Yesterday I made a post of poetry without comment, which is pretty strange given that I obsessively comment on everything I do here.  I decided it would be better to talk about it here, because yesterday's poems constitute a single connected work, and I thought any notes would distract from that and prevent them from speaking for themselves.

Christmas, Evening is the more-or-less end result of an idea I had a few years back about trying to capture the true meaning of Christmas as I actually experienced it  Because my poetry is infinitely weaker than my prose, and because I was a little tired of the rampant holiday cliches that inhabit Christmas verse (both secular and sacred), I decided to challenge myself by doing it in poem or song form, but I couldn't figure out how to put it down.  About a year ago, the idea morphed into an actual narrative about love lost and redeemed through spiritual growth.  I wrote a poem or two every now and then, and composed a good majority of it before last summer was through, but it was very unsystematic, and the order in which I've placed them does not reflect the order of their composition.  In fact, I was still quibbling with the precise order only a few days ago.

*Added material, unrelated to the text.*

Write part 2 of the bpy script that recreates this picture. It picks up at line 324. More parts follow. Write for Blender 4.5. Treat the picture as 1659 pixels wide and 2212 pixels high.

It happened that I started a relationship this November that went nowhere faster than I'd anticipated, and actually had an influence on the project.  The experience provided the impetus to finish the story, partly as a way to cope with disappointment and settle my own thoughts on the matter.  It also gave these poems a meaning that perhaps is more evident to me than they could be for anyone else; I certainly don't consider them my best work.

Incidentally, I have a whole new respect for lyricists and poets who attempt to tell stories across multiple pieces.  Saying anything at all in a poem is tough work, and following an arc (and making the arc legible to an outside reader) was harder than I thought it would be.  But I like the result well enough, so I stand by it, and when I try again I'll do better.  Such is the way of things, I think.

That's about all I've got to say about that, then!  Enjoy your new year, everybody.  Try not to be a jerk, and try not to blow any one up with nuclear weapons.  That last bit of advice really only applies to my readers who are either heads of state in countries that have nukes, or terrorists.  But the first applies to everybody, so let's go with it!